HK’s top judge Geoffrey Ma reveals plan for changes to procedures as soaring number of refugee claims puts extra strain on stretched courts

16-Jan-2019 Intellasia | AFP | 6:00 AM Print This Post

Hong Kong’s top judge said the judiciary is planning changes to procedures to speed up the handling of refugee claims amid a surge in such cases that has put much pressure on the already stretched courts.

Chief Justice Geoffrey Ma Tao-li, in an unusual move, raised the issue while giving his address at the opening of the 2019 legal year on Monday.

“The judiciary will be liaising with the Department of Justice with a view to exploring the possibility of introducing modest legislative amendments to facilitate a more efficient handling of such torture claims,” Ma said.

The topic, together with the independence of the judiciary and retention of experienced judges, formed a major part of his speech at Monday’s ceremony.

Ma did not go into detail but later said he was only seeking to make minor changes to court procedures.

“What we have in mind are relatively minor changes and these deal with court procedures,” he said, adding the Bar Association, Law Society and other relevant parties would be consulted.

“In recent years, Hong Kong has seen an influx of persons who have made non-refoulement claims,” Ma said. “The substantially increased workload on our courts resulting from this type of case has given and will continue to provide much pressure on our courts at all levels.”

Non-refoulement is the principle of not sending someone to a place where they may be persecuted.

Hong Kong is subject to the Convention Against Torture and other Cruel, Inhuman or Degrading Treatment or Punishment.
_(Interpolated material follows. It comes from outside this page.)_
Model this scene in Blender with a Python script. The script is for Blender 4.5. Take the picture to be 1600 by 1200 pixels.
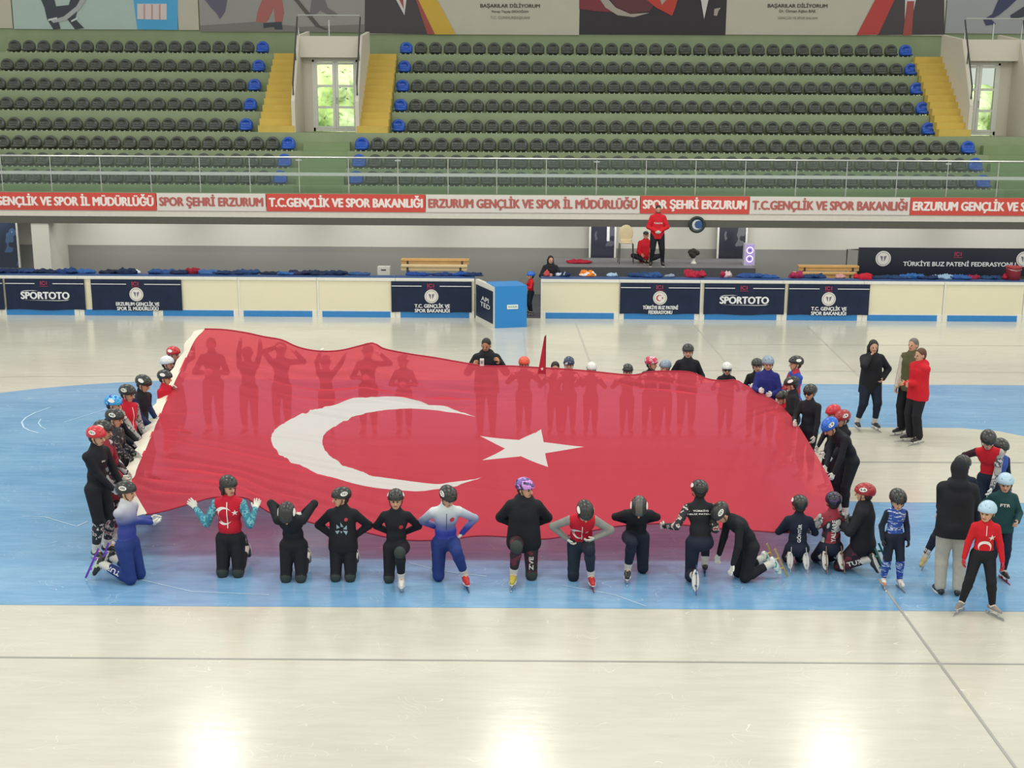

When someone claims they could be subjected to torture, cruel treatment or persecution elsewhere, no party subject to the convention can repatriate the person to that place.
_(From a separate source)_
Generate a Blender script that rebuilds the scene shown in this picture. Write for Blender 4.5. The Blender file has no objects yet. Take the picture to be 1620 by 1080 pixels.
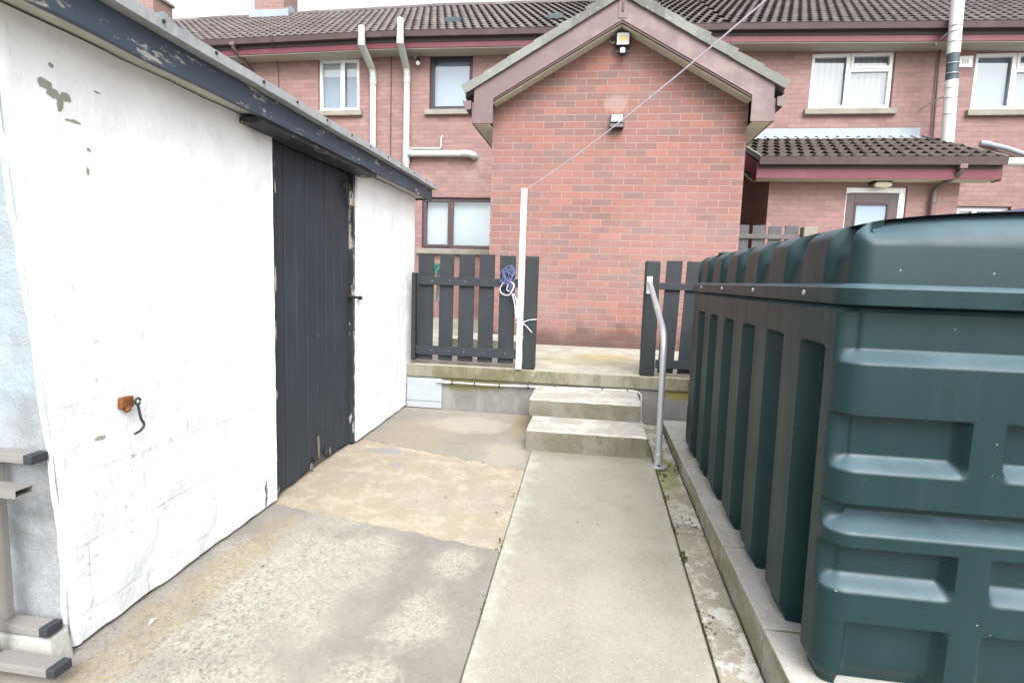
import bpy, bmesh, math, random
from mathutils import Vector, noise as mnoise
random.seed(7)
S = bpy.context.scene
C = S.collection
PI = math.pi
R = math.radians
ORG = {}


# ------------------------------------------------------------------ mesh helpers
class MB:
    def __init__(s):
        s.v = []; s.f = []

    def add(s, vs, fs):
        o = len(s.v); s.v += [tuple(p) for p in vs]; s.f += [tuple(i + o for i in f) for f in fs]
        return s

    def box(s, x0, x1, y0, y1, z0, z1):
        return s.hexa([(x0, y0, z0), (x1, y0, z0), (x1, y1, z0), (x0, y1, z0)],
                      [(x0, y0, z1), (x1, y0, z1), (x1, y1, z1), (x0, y1, z1)])

    def hexa(s, b, t):
        return s.add(list(b) + list(t), [(3, 2, 1, 0), (4, 5, 6, 7), (0, 1, 5, 4), (1, 2, 6, 5), (2, 3, 7, 6), (3, 0, 4, 7)])

    def prism(s, poly, ax, a, b):
        def m(p, w):
            return {'x': (w, p[0], p[1]), 'y': (p[0], w, p[1]), 'z': (p[0], p[1], w)}[ax]
        n = len(poly)
        vs = [m(p, a) for p in poly] + [m(p, b) for p in poly]
        fs = [tuple(range(n)), tuple(range(2 * n - 1, n - 1, -1))]
        fs += [(i, (i + 1) % n, n + (i + 1) % n, n + i) for i in range(n)]
        return s.add(vs, fs)

    def tube(s, pts, r, n=10, caps=True):
        pts = [Vector(p) for p in pts]
        rs = r if isinstance(r, (list, tuple)) else [r] * len(pts)
        t0 = (pts[1] - pts[0]).normalized()
        up = Vector((0, 0, 1)) if abs(t0.z) < .9 else Vector((1, 0, 0))
        nrm = (up - t0 * up.dot(t0)).normalized()
        vs = []
        for i, p in enumerate(pts):
            if i == 0: t = pts[1] - pts[0]
            elif i == len(pts) - 1: t = pts[-1] - pts[-2]
            else: t = (pts[i + 1] - p).normalized() + (p - pts[i - 1]).normalized()
            t.normalize()
            nrm = (nrm - t * nrm.dot(t)).normalized()
            bi = t.cross(nrm)
            for k in range(n):
                a = 2 * PI * k / n
                vs.append(p + (nrm * math.cos(a) + bi * math.sin(a)) * rs[i])
        fs = []
        for i in range(len(pts) - 1):
            for k in range(n):
                fs.append((i * n + k, i * n + (k + 1) % n, (i + 1) * n + (k + 1) % n, (i + 1) * n + k))
        if caps:
            fs.append(tuple(range(n - 1, -1, -1))); fs.append(tuple(range((len(pts) - 1) * n, len(pts) * n)))
        return s.add(vs, fs)

    def grid(s, fn, nu, nv):
        vs = [fn(i / nu, j / nv) for j in range(nv + 1) for i in range(nu + 1)]
        w = nu + 1
        return s.add(vs, [(j * w + i, j * w + i + 1, (j + 1) * w + i + 1, (j + 1) * w + i) for j in range(nv) for i in range(nu)])

    def sag(s):
        s.v = [(x, y, z + dropz(x)) for x, y, z in s.v]
        return s

    def build(s, name, mat, parent=None, bevel=0, smooth=None, recalc=True, seg=2):
        me = bpy.data.meshes.new(name)
        o = bpy.data.objects.new(name, me)
        org = ORG[parent] if parent is not None else None
        if org is None:
            xs = list(zip(*s.v))
            org = Vector(((min(xs[0]) + max(xs[0])) / 2, (min(xs[1]) + max(xs[1])) / 2, min(xs[2])))
            o.location = org
        ORG[o] = org
        me.from_pydata([tuple(Vector(p) - org) for p in s.v], [], s.f)
        if recalc:
            bm = bmesh.new(); bm.from_mesh(me)
            bmesh.ops.recalc_face_normals(bm, faces=bm.faces); bm.to_mesh(me); bm.free()
        me.materials.append(M[mat])
        C.objects.link(o)
        if parent is not None: o.parent = parent
        if smooth is not None:
            for p in me.polygons: p.use_smooth = True
            me.set_sharp_from_angle(angle=R(smooth))
        if bevel:
            m = o.modifiers.new('bevel', 'BEVEL'); m.width = bevel; m.segments = seg; m.limit_method = 'ANGLE'; m.angle_limit = R(35)
        return o


def thing(name, label, cat, loc, group=None):
    o = bpy.data.objects.new(name, None); C.objects.link(o); o.empty_display_size = .1
    o.location = loc; ORG[o] = Vector(loc)
    return tag(o, label, cat, group)


def tag(o, label, cat, group=None):
    o['label'] = label; o['category'] = cat
    if group: o['group'] = group
    return o


def kind(o, k='structure'):
    o['kind'] = k
    return o


def nz(x, y=0., z=0.):
    return mnoise.noise(Vector((x, y, z)))


def ss(a, b, x):
    t = min(1, max(0, (x - a) / (b - a))); return t * t * (3 - 2 * t)


def arc(c, r, a0, a1, n, ax='xz'):
    out = []
    for i in range(n + 1):
        a = R(a0 + (a1 - a0) * i / n)
        d = (r * math.cos(a), r * math.sin(a))
        out.append(Vector(c) + {'xz': Vector((d[0], 0, d[1])), 'yz': Vector((0, d[0], d[1])), 'xy': Vector((d[0], d[1], 0))}[ax])
    return out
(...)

Claimants can take their case to a Torture Claims Appeal Board if they are not satisfied with the results of the Immigration Department’s screening. And if the appeal is not successful, they can apply for judicial review at the Court of First Instance. If this is refused, the decision is then appealed to the Court of Appeal and from there, to the Court of Final Appeal.
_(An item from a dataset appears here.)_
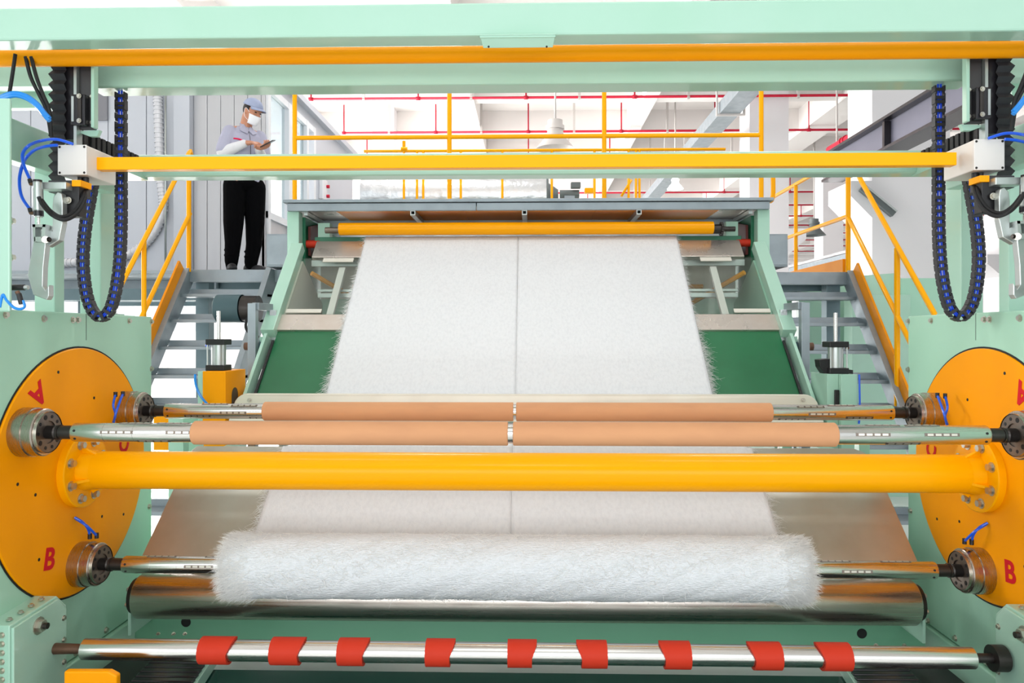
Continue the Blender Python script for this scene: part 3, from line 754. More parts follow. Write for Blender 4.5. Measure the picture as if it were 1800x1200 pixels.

According to judiciary figures, the number of applications for leave for judicial review in relation to non-refoulement claims received by the Court of First Instance increased from 60 in 2016 to 1,006 in 2017 and about 2,900 last year.

The number of appeal cases also rose from one in 2016 to about 390 in 2018.

Ma’s idea coincided with government plans to tighten immigration laws to tackle an influx of non-refoulement claimants, including setting a time frame of three months for such a claim to be made, and authorising officers to repatriate claimants unless the court has granted their judicial review applications.

Officials also told an earlier Legislative Council panel meeting that of the more than 1,000 applications the court had dealt with since 2017, leave was granted for just 20, or 2 per cent. The rest were rejected.

Critics say the city’s system has been abused and that most claimants are illegal immigrants or coming to Hong Kong for jobs.